En el video: La gran propuesta política de Manuel Rosales en las elecciones presidenciales venezolanas de 2006: repartir la renta petrolera a todos los ciudadanos, mediante un depósito mensual en una cuenta bancaria.
Esto
ha planteado serios desafíos en los países democráticos (socialdemócratas),
porque, en unos antes que en otros, la realidad le ha chocado en la cara a los
políticos: todo servicio “gratuito” para asegurar esa “justicia social” tiene
que ser financiado con un dinero que sale de alguna parte. Y el dinero no crece
de los árboles, el dinero surge del trabajo de los hombres. Y, en el caso del
Estado, ese dinero sale, en principio, de los impuestos y, en unos casos más
que en otros, del control de ciertas empresas (en varios estados
latinoamericanos, como el boliviano o el venezolano, donde el Estado conforma
monopolios). Es así como, sin poder endeudarse más, muchos Estados han tenido
que recortar las regalías, produciendo desencanto en una población a la que se
le enseñó, hasta en currículos escolares, que el Estado debe aportarlo todo o
casi todo.
Y
es allí donde a los populistas se les encienden las luces: es momento -dicen-
de lograr esa “igualdad social posible”, acabando con los políticos corruptos y
logrando que el poder y los recursos sean manejados directamente por el pueblo.

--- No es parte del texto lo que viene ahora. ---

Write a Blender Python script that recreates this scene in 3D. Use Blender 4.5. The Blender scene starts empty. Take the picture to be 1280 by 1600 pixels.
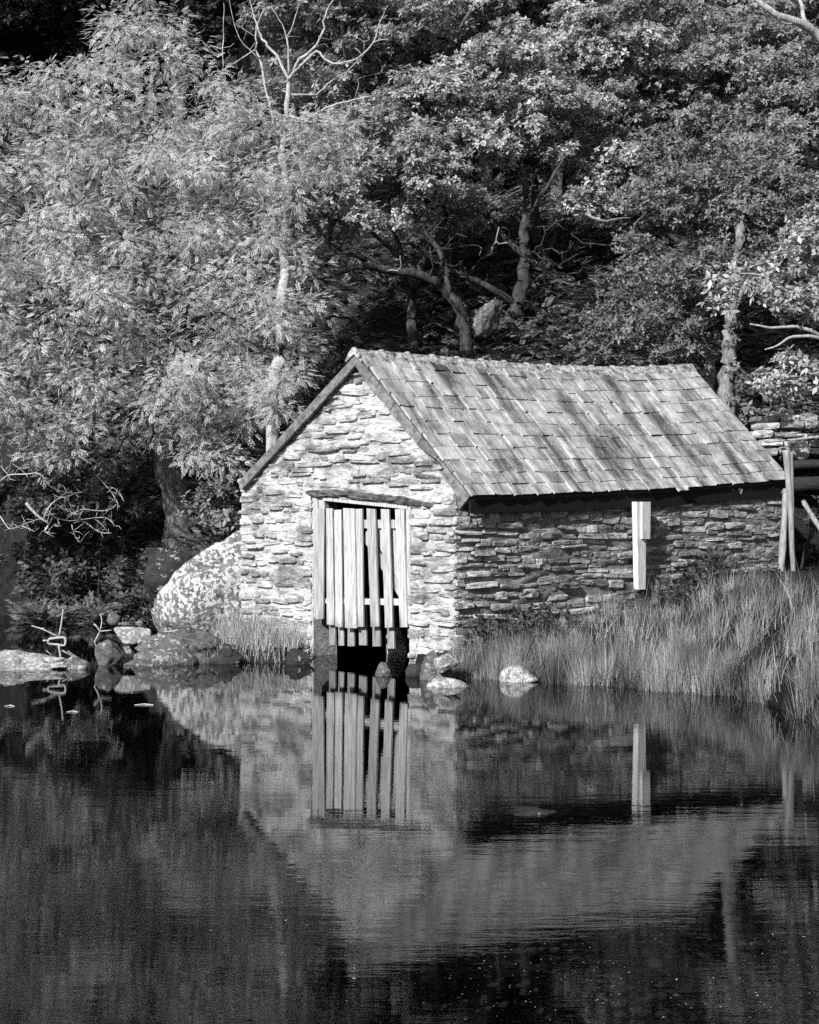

Es prescindible ahondar acá en los resultados de grupos que han llegado al
poder con estas promesas: véase, por mencionar solo cinco casos, los abusos de
poder en Bolivia, Ecuador, Brasil, la Argentina de los Kirchner y Venezuela.
Recuerdo
otra frase, que mi papá me repetía siempre: “No gastes lo que no tienes, guarda
para cuando necesites”.
Qué
distinta hubiese sido nuestra historia política si los políticos, en lugar de
fomentar el clientelismo, hubiesen entendido que el desarrollo personal (de
ellos, inclusive) tiene probabilidades más fuertes cuando se convive y se
interrelaciona con individuos desarrollados, superados, libres. Qué distinto
hubiese sido si los políticos hubiesen trabajado por países en los que sus
ciudadanos esperaran más de sí mismos para crecer que de otros.
Hoy
seguramente los fantasmas populistas no estarían asustando y la democracia no
estaría amenazada. Es por eso que, ante el crecimiento de la conciencia de los
ciudadanos de que tampoco los populistas son la vía (véase el desmoronamiento
del favoritismo por la izquierda en la misma Bolivia, Ecuador, Brasil,
Argentina y Venezuela), los políticos de hoy tienen por delante a un gran desafío
y una gran oportunidad.
La
gente hoy demanda autenticidad y eso es lo que está esperando de sus políticos.
Y es la honestidad y la autenticidad la que nos hacen merecedores de confianza.
¿O no fue eso lo que nos enseñaron en casa?